▼

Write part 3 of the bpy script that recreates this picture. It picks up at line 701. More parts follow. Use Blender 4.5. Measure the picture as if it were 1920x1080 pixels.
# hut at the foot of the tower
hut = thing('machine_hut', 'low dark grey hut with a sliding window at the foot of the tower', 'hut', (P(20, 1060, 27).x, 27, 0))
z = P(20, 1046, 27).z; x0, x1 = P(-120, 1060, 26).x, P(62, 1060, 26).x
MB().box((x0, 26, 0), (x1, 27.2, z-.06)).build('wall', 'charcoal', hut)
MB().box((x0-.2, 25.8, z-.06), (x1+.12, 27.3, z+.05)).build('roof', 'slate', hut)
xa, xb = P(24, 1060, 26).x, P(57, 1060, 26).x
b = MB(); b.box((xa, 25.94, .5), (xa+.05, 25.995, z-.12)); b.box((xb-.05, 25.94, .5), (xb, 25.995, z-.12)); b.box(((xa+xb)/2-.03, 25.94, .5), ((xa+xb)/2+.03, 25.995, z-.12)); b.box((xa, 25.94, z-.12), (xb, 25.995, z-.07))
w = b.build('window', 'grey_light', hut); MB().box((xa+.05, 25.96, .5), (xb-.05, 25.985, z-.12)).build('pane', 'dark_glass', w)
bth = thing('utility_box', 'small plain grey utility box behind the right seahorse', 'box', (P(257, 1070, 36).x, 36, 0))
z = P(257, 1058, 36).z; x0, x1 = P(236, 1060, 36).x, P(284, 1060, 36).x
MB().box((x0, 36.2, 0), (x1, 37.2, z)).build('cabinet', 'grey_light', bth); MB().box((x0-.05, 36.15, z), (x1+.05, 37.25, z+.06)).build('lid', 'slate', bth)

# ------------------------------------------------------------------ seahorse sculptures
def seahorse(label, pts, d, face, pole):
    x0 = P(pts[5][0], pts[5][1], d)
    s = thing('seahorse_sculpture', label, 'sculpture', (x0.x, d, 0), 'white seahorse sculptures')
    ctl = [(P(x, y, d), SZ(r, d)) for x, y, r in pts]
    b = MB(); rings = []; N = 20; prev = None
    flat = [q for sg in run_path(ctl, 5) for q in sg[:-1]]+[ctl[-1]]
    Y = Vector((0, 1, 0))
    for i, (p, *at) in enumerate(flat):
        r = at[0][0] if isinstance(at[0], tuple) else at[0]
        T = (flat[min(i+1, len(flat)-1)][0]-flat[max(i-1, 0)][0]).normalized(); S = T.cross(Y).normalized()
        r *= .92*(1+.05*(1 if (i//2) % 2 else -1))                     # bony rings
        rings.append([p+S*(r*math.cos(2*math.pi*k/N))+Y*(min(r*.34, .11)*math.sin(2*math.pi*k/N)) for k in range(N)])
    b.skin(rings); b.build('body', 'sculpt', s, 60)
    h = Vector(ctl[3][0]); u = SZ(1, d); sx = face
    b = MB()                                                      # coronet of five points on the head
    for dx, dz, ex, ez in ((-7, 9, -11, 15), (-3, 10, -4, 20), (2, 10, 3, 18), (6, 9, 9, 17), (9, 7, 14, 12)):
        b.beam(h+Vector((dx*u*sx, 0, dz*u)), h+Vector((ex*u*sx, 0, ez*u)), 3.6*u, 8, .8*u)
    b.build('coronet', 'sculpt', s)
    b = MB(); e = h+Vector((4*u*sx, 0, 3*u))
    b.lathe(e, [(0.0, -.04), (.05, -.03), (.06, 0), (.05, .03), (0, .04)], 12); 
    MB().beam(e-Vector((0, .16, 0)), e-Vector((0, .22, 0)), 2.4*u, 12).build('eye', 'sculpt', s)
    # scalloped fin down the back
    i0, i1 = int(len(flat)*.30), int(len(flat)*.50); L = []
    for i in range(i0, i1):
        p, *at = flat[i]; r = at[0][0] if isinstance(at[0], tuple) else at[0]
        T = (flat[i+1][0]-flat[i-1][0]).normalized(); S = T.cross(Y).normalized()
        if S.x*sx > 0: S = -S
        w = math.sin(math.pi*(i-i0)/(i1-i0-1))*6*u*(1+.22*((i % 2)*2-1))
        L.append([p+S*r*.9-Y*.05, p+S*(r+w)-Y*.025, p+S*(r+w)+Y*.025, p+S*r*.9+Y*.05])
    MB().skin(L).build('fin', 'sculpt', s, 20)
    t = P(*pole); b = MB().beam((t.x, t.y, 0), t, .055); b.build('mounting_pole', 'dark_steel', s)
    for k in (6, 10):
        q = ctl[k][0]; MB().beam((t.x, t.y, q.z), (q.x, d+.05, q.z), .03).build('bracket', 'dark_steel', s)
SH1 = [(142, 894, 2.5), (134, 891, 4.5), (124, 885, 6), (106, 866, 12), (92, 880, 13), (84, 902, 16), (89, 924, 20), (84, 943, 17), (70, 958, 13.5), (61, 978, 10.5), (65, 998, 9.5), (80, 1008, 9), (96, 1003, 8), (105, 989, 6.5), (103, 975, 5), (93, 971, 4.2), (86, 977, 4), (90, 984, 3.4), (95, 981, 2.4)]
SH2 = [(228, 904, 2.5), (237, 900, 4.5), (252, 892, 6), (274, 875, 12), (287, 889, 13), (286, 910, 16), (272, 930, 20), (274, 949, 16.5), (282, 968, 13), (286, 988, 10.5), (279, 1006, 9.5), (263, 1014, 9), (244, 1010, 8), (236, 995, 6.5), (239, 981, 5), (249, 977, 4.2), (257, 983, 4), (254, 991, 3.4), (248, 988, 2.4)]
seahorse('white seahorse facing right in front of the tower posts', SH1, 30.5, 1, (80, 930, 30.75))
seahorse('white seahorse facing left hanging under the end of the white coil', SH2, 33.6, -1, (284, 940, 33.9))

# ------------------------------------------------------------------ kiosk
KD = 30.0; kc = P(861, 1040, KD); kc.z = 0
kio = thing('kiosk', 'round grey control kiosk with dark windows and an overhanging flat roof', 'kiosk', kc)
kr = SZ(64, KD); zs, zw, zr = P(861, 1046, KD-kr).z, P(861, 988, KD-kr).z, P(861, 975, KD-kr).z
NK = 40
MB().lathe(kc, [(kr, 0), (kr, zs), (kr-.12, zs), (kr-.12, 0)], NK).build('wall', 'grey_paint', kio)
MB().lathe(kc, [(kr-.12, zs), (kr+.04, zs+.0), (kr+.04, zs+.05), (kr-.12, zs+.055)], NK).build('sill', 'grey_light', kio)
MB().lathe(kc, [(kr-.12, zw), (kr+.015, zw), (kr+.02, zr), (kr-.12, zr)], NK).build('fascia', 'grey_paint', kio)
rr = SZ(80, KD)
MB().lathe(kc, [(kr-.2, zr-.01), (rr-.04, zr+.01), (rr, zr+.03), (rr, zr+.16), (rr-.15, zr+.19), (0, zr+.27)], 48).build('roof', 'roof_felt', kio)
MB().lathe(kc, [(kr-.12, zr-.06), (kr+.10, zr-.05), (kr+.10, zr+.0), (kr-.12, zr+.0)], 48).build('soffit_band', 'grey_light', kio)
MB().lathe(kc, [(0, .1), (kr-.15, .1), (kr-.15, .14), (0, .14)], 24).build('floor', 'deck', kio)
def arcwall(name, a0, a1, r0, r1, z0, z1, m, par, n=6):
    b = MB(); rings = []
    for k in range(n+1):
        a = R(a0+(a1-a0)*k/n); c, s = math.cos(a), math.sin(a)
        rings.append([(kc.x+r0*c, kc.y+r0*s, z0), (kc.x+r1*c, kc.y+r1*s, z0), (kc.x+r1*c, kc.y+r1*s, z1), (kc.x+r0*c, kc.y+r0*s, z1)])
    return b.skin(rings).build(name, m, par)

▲

# [TASK]
From the preceding material, extract every line exactly.

# [ANSWER FOR THE TASK]
Write part 3 of the bpy script that recreates this picture. It picks up at line 701. More parts follow. Use Blender 4.5. Measure the picture as if it were 1920x1080 pixels.
# hut at the foot of the tower
hut = thing('machine_hut', 'low dark grey hut with a sliding window at the foot of the tower', 'hut', (P(20, 1060, 27).x, 27, 0))
z = P(20, 1046, 27).z; x0, x1 = P(-120, 1060, 26).x, P(62, 1060, 26).x
MB().box((x0, 26, 0), (x1, 27.2, z-.06)).build('wall', 'charcoal', hut)
MB().box((x0-.2, 25.8, z-.06), (x1+.12, 27.3, z+.05)).build('roof', 'slate', hut)
xa, xb = P(24, 1060, 26).x, P(57, 1060, 26).x
b = MB(); b.box((xa, 25.94, .5), (xa+.05, 25.995, z-.12)); b.box((xb-.05, 25.94, .5), (xb, 25.995, z-.12)); b.box(((xa+xb)/2-.03, 25.94, .5), ((xa+xb)/2+.03, 25.995, z-.12)); b.box((xa, 25.94, z-.12), (xb, 25.995, z-.07))
w = b.build('window', 'grey_light', hut); MB().box((xa+.05, 25.96, .5), (xb-.05, 25.985, z-.12)).build('pane', 'dark_glass', w)
bth = thing('utility_box', 'small plain grey utility box behind the right seahorse', 'box', (P(257, 1070, 36).x, 36, 0))
z = P(257, 1058, 36).z; x0, x1 = P(236, 1060, 36).x, P(284, 1060, 36).x
MB().box((x0, 36.2, 0), (x1, 37.2, z)).build('cabinet', 'grey_light', bth); MB().box((x0-.05, 36.15, z), (x1+.05, 37.25, z+.06)).build('lid', 'slate', bth)

# ------------------------------------------------------------------ seahorse sculptures
def seahorse(label, pts, d, face, pole):
    x0 = P(pts[5][0], pts[5][1], d)
    s = thing('seahorse_sculpture', label, 'sculpture', (x0.x, d, 0), 'white seahorse sculptures')
    ctl = [(P(x, y, d), SZ(r, d)) for x, y, r in pts]
    b = MB(); rings = []; N = 20; prev = None
    flat = [q for sg in run_path(ctl, 5) for q in sg[:-1]]+[ctl[-1]]
    Y = Vector((0, 1, 0))
    for i, (p, *at) in enumerate(flat):
        r = at[0][0] if isinstance(at[0], tuple) else at[0]
        T = (flat[min(i+1, len(flat)-1)][0]-flat[max(i-1, 0)][0]).normalized(); S = T.cross(Y).normalized()
        r *= .92*(1+.05*(1 if (i//2) % 2 else -1))                     # bony rings
        rings.append([p+S*(r*math.cos(2*math.pi*k/N))+Y*(min(r*.34, .11)*math.sin(2*math.pi*k/N)) for k in range(N)])
    b.skin(rings); b.build('body', 'sculpt', s, 60)
    h = Vector(ctl[3][0]); u = SZ(1, d); sx = face
    b = MB()                                                      # coronet of five points on the head
    for dx, dz, ex, ez in ((-7, 9, -11, 15), (-3, 10, -4, 20), (2, 10, 3, 18), (6, 9, 9, 17), (9, 7, 14, 12)):
        b.beam(h+Vector((dx*u*sx, 0, dz*u)), h+Vector((ex*u*sx, 0, ez*u)), 3.6*u, 8, .8*u)
    b.build('coronet', 'sculpt', s)
    b = MB(); e = h+Vector((4*u*sx, 0, 3*u))
    b.lathe(e, [(0.0, -.04), (.05, -.03), (.06, 0), (.05, .03), (0, .04)], 12); 
    MB().beam(e-Vector((0, .16, 0)), e-Vector((0, .22, 0)), 2.4*u, 12).build('eye', 'sculpt', s)
    # scalloped fin down the back
    i0, i1 = int(len(flat)*.30), int(len(flat)*.50); L = []
    for i in range(i0, i1):
        p, *at = flat[i]; r = at[0][0] if isinstance(at[0], tuple) else at[0]
        T = (flat[i+1][0]-flat[i-1][0]).normalized(); S = T.cross(Y).normalized()
        if S.x*sx > 0: S = -S
        w = math.sin(math.pi*(i-i0)/(i1-i0-1))*6*u*(1+.22*((i % 2)*2-1))
        L.append([p+S*r*.9-Y*.05, p+S*(r+w)-Y*.025, p+S*(r+w)+Y*.025, p+S*r*.9+Y*.05])
    MB().skin(L).build('fin', 'sculpt', s, 20)
    t = P(*pole); b = MB().beam((t.x, t.y, 0), t, .055); b.build('mounting_pole', 'dark_steel', s)
    for k in (6, 10):
        q = ctl[k][0]; MB().beam((t.x, t.y, q.z), (q.x, d+.05, q.z), .03).build('bracket', 'dark_steel', s)
SH1 = [(142, 894, 2.5), (134, 891, 4.5), (124, 885, 6), (106, 866, 12), (92, 880, 13), (84, 902, 16), (89, 924, 20), (84, 943, 17), (70, 958, 13.5), (61, 978, 10.5), (65, 998, 9.5), (80, 1008, 9), (96, 1003, 8), (105, 989, 6.5), (103, 975, 5), (93, 971, 4.2), (86, 977, 4), (90, 984, 3.4), (95, 981, 2.4)]
SH2 = [(228, 904, 2.5), (237, 900, 4.5), (252, 892, 6), (274, 875, 12), (287, 889, 13), (286, 910, 16), (272, 930, 20), (274, 949, 16.5), (282, 968, 13), (286, 988, 10.5), (279, 1006, 9.5), (263, 1014, 9), (244, 1010, 8), (236, 995, 6.5), (239, 981, 5), (249, 977, 4.2), (257, 983, 4), (254, 991, 3.4), (248, 988, 2.4)]
seahorse('white seahorse facing right in front of the tower posts', SH1, 30.5, 1, (80, 930, 30.75))
seahorse('white seahorse facing left hanging under the end of the white coil', SH2, 33.6, -1, (284, 940, 33.9))

# ------------------------------------------------------------------ kiosk
KD = 30.0; kc = P(861, 1040, KD); kc.z = 0
kio = thing('kiosk', 'round grey control kiosk with dark windows and an overhanging flat roof', 'kiosk', kc)
kr = SZ(64, KD); zs, zw, zr = P(861, 1046, KD-kr).z, P(861, 988, KD-kr).z, P(861, 975, KD-kr).z
NK = 40
MB().lathe(kc, [(kr, 0), (kr, zs), (kr-.12, zs), (kr-.12, 0)], NK).build('wall', 'grey_paint', kio)
MB().lathe(kc, [(kr-.12, zs), (kr+.04, zs+.0), (kr+.04, zs+.05), (kr-.12, zs+.055)], NK).build('sill', 'grey_light', kio)
MB().lathe(kc, [(kr-.12, zw), (kr+.015, zw), (kr+.02, zr), (kr-.12, zr)], NK).build('fascia', 'grey_paint', kio)
rr = SZ(80, KD)
MB().lathe(kc, [(kr-.2, zr-.01), (rr-.04, zr+.01), (rr, zr+.03), (rr, zr+.16), (rr-.15, zr+.19), (0, zr+.27)], 48).build('roof', 'roof_felt', kio)
MB().lathe(kc, [(kr-.12, zr-.06), (kr+.10, zr-.05), (kr+.10, zr+.0), (kr-.12, zr+.0)], 48).build('soffit_band', 'grey_light', kio)
MB().lathe(kc, [(0, .1), (kr-.15, .1), (kr-.15, .14), (0, .14)], 24).build('floor', 'deck', kio)
def arcwall(name, a0, a1, r0, r1, z0, z1, m, par, n=6):
    b = MB(); rings = []
    for k in range(n+1):
        a = R(a0+(a1-a0)*k/n); c, s = math.cos(a), math.sin(a)
        rings.append([(kc.x+r0*c, kc.y+r0*s, z0), (kc.x+r1*c, kc.y+r1*s, z0), (kc.x+r1*c, kc.y+r1*s, z1), (kc.x+r0*c, kc.y+r0*s, z1)])
    return b.skin(rings).build(name, m, par)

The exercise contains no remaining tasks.